§ **Short task**
Each line below is to be written out in full, exactly as shown.
..........
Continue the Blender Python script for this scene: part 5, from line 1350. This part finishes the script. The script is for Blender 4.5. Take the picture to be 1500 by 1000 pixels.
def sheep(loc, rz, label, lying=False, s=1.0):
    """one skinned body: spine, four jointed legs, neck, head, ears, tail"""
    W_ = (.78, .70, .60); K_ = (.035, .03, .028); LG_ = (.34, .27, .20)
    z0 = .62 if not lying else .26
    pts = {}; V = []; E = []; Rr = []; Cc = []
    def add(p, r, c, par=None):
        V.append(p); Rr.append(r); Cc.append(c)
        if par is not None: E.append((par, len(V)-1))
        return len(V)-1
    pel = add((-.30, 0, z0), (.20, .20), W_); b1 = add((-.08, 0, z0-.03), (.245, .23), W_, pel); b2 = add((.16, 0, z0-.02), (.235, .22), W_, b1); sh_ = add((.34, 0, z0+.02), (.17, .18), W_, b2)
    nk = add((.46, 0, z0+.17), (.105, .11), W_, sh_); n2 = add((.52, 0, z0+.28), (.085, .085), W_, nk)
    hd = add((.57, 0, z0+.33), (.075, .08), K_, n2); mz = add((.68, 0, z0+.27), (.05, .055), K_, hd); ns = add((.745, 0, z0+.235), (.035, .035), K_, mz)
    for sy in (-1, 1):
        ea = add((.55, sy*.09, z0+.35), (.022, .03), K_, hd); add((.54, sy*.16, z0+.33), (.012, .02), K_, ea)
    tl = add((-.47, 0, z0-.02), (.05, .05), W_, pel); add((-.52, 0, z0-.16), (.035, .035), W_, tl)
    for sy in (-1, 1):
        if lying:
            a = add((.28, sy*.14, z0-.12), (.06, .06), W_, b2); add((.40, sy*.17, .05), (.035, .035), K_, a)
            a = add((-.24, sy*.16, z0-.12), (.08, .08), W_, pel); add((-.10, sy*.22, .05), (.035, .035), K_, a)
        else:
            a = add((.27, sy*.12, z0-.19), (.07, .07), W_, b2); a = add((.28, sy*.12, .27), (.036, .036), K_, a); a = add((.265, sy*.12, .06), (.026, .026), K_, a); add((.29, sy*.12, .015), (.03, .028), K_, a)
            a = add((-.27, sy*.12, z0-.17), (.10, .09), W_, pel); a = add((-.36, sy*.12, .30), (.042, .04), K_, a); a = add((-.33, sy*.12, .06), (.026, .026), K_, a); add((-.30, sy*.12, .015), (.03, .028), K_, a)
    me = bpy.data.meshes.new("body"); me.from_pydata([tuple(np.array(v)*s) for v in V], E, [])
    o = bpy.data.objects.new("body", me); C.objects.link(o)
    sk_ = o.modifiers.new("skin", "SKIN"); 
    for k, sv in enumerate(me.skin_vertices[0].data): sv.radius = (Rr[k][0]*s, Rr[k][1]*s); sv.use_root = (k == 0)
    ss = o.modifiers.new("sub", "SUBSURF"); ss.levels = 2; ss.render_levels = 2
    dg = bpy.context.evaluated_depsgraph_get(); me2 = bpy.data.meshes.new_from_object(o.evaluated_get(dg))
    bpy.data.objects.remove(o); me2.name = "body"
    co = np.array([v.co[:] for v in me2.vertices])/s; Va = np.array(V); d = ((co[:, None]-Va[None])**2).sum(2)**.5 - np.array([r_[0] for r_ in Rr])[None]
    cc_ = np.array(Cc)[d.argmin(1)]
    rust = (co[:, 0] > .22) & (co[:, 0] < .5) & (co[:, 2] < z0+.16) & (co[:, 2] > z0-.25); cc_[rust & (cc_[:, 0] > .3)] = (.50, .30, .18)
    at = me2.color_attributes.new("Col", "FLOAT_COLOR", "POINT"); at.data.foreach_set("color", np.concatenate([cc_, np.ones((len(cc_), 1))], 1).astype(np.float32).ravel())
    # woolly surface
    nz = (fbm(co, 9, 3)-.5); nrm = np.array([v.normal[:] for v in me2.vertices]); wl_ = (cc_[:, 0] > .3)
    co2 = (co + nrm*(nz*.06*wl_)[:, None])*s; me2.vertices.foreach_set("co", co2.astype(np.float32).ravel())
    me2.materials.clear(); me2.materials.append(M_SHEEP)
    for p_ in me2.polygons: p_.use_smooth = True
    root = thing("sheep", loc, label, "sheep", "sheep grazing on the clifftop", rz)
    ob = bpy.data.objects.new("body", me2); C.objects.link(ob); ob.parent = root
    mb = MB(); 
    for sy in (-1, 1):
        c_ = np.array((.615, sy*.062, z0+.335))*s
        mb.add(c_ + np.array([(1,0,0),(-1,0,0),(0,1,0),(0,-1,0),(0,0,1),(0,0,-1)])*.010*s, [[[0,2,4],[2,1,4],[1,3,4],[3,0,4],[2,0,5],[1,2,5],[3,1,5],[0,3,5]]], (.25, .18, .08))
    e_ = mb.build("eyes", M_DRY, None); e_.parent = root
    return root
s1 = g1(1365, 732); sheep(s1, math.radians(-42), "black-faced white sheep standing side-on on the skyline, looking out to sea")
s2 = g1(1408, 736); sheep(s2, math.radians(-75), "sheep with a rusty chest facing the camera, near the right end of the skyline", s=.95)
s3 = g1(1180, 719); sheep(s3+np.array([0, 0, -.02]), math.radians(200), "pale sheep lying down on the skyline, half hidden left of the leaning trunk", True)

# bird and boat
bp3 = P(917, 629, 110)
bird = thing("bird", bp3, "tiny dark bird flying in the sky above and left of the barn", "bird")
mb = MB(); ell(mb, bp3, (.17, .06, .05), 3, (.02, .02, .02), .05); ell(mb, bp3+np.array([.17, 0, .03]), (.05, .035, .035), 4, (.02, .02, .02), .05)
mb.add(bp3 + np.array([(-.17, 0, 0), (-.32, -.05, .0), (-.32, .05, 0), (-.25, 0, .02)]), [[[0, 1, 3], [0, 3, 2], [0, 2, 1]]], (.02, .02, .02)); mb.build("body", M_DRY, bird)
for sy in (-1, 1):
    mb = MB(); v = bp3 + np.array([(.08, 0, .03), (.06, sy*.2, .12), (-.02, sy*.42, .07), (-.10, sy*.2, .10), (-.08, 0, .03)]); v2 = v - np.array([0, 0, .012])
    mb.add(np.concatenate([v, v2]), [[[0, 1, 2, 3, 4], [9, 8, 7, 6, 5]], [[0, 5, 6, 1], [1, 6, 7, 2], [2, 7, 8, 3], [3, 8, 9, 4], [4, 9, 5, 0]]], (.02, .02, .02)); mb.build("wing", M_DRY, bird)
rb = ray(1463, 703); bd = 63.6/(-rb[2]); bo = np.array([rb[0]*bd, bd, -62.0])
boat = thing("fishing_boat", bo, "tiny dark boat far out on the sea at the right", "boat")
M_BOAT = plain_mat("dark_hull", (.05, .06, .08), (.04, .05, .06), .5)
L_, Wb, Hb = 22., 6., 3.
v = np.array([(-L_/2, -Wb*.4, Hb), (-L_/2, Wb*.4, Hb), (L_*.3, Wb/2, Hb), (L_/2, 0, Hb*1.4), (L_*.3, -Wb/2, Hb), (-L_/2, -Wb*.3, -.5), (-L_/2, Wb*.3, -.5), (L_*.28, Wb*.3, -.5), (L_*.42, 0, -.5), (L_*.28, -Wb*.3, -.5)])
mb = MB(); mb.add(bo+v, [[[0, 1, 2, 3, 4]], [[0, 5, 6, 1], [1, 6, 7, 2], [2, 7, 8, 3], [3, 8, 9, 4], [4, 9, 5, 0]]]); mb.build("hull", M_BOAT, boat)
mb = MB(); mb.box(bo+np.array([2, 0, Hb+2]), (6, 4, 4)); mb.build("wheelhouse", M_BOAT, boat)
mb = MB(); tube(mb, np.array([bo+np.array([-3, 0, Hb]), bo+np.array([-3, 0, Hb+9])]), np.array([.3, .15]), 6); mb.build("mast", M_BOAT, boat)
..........
§ **Complete answer**
Continue the Blender Python script for this scene: part 5, from line 1350. This part finishes the script. The script is for Blender 4.5. Take the picture to be 1500 by 1000 pixels.
def sheep(loc, rz, label, lying=False, s=1.0):
    """one skinned body: spine, four jointed legs, neck, head, ears, tail"""
    W_ = (.78, .70, .60); K_ = (.035, .03, .028); LG_ = (.34, .27, .20)
    z0 = .62 if not lying else .26
    pts = {}; V = []; E = []; Rr = []; Cc = []
    def add(p, r, c, par=None):
        V.append(p); Rr.append(r); Cc.append(c)
        if par is not None: E.append((par, len(V)-1))
        return len(V)-1
    pel = add((-.30, 0, z0), (.20, .20), W_); b1 = add((-.08, 0, z0-.03), (.245, .23), W_, pel); b2 = add((.16, 0, z0-.02), (.235, .22), W_, b1); sh_ = add((.34, 0, z0+.02), (.17, .18), W_, b2)
    nk = add((.46, 0, z0+.17), (.105, .11), W_, sh_); n2 = add((.52, 0, z0+.28), (.085, .085), W_, nk)
    hd = add((.57, 0, z0+.33), (.075, .08), K_, n2); mz = add((.68, 0, z0+.27), (.05, .055), K_, hd); ns = add((.745, 0, z0+.235), (.035, .035), K_, mz)
    for sy in (-1, 1):
        ea = add((.55, sy*.09, z0+.35), (.022, .03), K_, hd); add((.54, sy*.16, z0+.33), (.012, .02), K_, ea)
    tl = add((-.47, 0, z0-.02), (.05, .05), W_, pel); add((-.52, 0, z0-.16), (.035, .035), W_, tl)
    for sy in (-1, 1):
        if lying:
            a = add((.28, sy*.14, z0-.12), (.06, .06), W_, b2); add((.40, sy*.17, .05), (.035, .035), K_, a)
            a = add((-.24, sy*.16, z0-.12), (.08, .08), W_, pel); add((-.10, sy*.22, .05), (.035, .035), K_, a)
        else:
            a = add((.27, sy*.12, z0-.19), (.07, .07), W_, b2); a = add((.28, sy*.12, .27), (.036, .036), K_, a); a = add((.265, sy*.12, .06), (.026, .026), K_, a); add((.29, sy*.12, .015), (.03, .028), K_, a)
            a = add((-.27, sy*.12, z0-.17), (.10, .09), W_, pel); a = add((-.36, sy*.12, .30), (.042, .04), K_, a); a = add((-.33, sy*.12, .06), (.026, .026), K_, a); add((-.30, sy*.12, .015), (.03, .028), K_, a)
    me = bpy.data.meshes.new("body"); me.from_pydata([tuple(np.array(v)*s) for v in V], E, [])
    o = bpy.data.objects.new("body", me); C.objects.link(o)
    sk_ = o.modifiers.new("skin", "SKIN"); 
    for k, sv in enumerate(me.skin_vertices[0].data): sv.radius = (Rr[k][0]*s, Rr[k][1]*s); sv.use_root = (k == 0)
    ss = o.modifiers.new("sub", "SUBSURF"); ss.levels = 2; ss.render_levels = 2
    dg = bpy.context.evaluated_depsgraph_get(); me2 = bpy.data.meshes.new_from_object(o.evaluated_get(dg))
    bpy.data.objects.remove(o); me2.name = "body"
    co = np.array([v.co[:] for v in me2.vertices])/s; Va = np.array(V); d = ((co[:, None]-Va[None])**2).sum(2)**.5 - np.array([r_[0] for r_ in Rr])[None]
    cc_ = np.array(Cc)[d.argmin(1)]
    rust = (co[:, 0] > .22) & (co[:, 0] < .5) & (co[:, 2] < z0+.16) & (co[:, 2] > z0-.25); cc_[rust & (cc_[:, 0] > .3)] = (.50, .30, .18)
    at = me2.color_attributes.new("Col", "FLOAT_COLOR", "POINT"); at.data.foreach_set("color", np.concatenate([cc_, np.ones((len(cc_), 1))], 1).astype(np.float32).ravel())
    # woolly surface
    nz = (fbm(co, 9, 3)-.5); nrm = np.array([v.normal[:] for v in me2.vertices]); wl_ = (cc_[:, 0] > .3)
    co2 = (co + nrm*(nz*.06*wl_)[:, None])*s; me2.vertices.foreach_set("co", co2.astype(np.float32).ravel())
    me2.materials.clear(); me2.materials.append(M_SHEEP)
    for p_ in me2.polygons: p_.use_smooth = True
    root = thing("sheep", loc, label, "sheep", "sheep grazing on the clifftop", rz)
    ob = bpy.data.objects.new("body", me2); C.objects.link(ob); ob.parent = root
    mb = MB(); 
    for sy in (-1, 1):
        c_ = np.array((.615, sy*.062, z0+.335))*s
        mb.add(c_ + np.array([(1,0,0),(-1,0,0),(0,1,0),(0,-1,0),(0,0,1),(0,0,-1)])*.010*s, [[[0,2,4],[2,1,4],[1,3,4],[3,0,4],[2,0,5],[1,2,5],[3,1,5],[0,3,5]]], (.25, .18, .08))
    e_ = mb.build("eyes", M_DRY, None); e_.parent = root
    return root
s1 = g1(1365, 732); sheep(s1, math.radians(-42), "black-faced white sheep standing side-on on the skyline, looking out to sea")
s2 = g1(1408, 736); sheep(s2, math.radians(-75), "sheep with a rusty chest facing the camera, near the right end of the skyline", s=.95)
s3 = g1(1180, 719); sheep(s3+np.array([0, 0, -.02]), math.radians(200), "pale sheep lying down on the skyline, half hidden left of the leaning trunk", True)

# bird and boat
bp3 = P(917, 629, 110)
bird = thing("bird", bp3, "tiny dark bird flying in the sky above and left of the barn", "bird")
mb = MB(); ell(mb, bp3, (.17, .06, .05), 3, (.02, .02, .02), .05); ell(mb, bp3+np.array([.17, 0, .03]), (.05, .035, .035), 4, (.02, .02, .02), .05)
mb.add(bp3 + np.array([(-.17, 0, 0), (-.32, -.05, .0), (-.32, .05, 0), (-.25, 0, .02)]), [[[0, 1, 3], [0, 3, 2], [0, 2, 1]]], (.02, .02, .02)); mb.build("body", M_DRY, bird)
for sy in (-1, 1):
    mb = MB(); v = bp3 + np.array([(.08, 0, .03), (.06, sy*.2, .12), (-.02, sy*.42, .07), (-.10, sy*.2, .10), (-.08, 0, .03)]); v2 = v - np.array([0, 0, .012])
    mb.add(np.concatenate([v, v2]), [[[0, 1, 2, 3, 4], [9, 8, 7, 6, 5]], [[0, 5, 6, 1], [1, 6, 7, 2], [2, 7, 8, 3], [3, 8, 9, 4], [4, 9, 5, 0]]], (.02, .02, .02)); mb.build("wing", M_DRY, bird)
rb = ray(1463, 703); bd = 63.6/(-rb[2]); bo = np.array([rb[0]*bd, bd, -62.0])
boat = thing("fishing_boat", bo, "tiny dark boat far out on the sea at the right", "boat")
M_BOAT = plain_mat("dark_hull", (.05, .06, .08), (.04, .05, .06), .5)
L_, Wb, Hb = 22., 6., 3.
v = np.array([(-L_/2, -Wb*.4, Hb), (-L_/2, Wb*.4, Hb), (L_*.3, Wb/2, Hb), (L_/2, 0, Hb*1.4), (L_*.3, -Wb/2, Hb), (-L_/2, -Wb*.3, -.5), (-L_/2, Wb*.3, -.5), (L_*.28, Wb*.3, -.5), (L_*.42, 0, -.5), (L_*.28, -Wb*.3, -.5)])
mb = MB(); mb.add(bo+v, [[[0, 1, 2, 3, 4]], [[0, 5, 6, 1], [1, 6, 7, 2], [2, 7, 8, 3], [3, 8, 9, 4], [4, 9, 5, 0]]]); mb.build("hull", M_BOAT, boat)
mb = MB(); mb.box(bo+np.array([2, 0, Hb+2]), (6, 4, 4)); mb.build("wheelhouse", M_BOAT, boat)
mb = MB(); tube(mb, np.array([bo+np.array([-3, 0, Hb]), bo+np.array([-3, 0, Hb+9])]), np.array([.3, .15]), 6); mb.build("mast", M_BOAT, boat)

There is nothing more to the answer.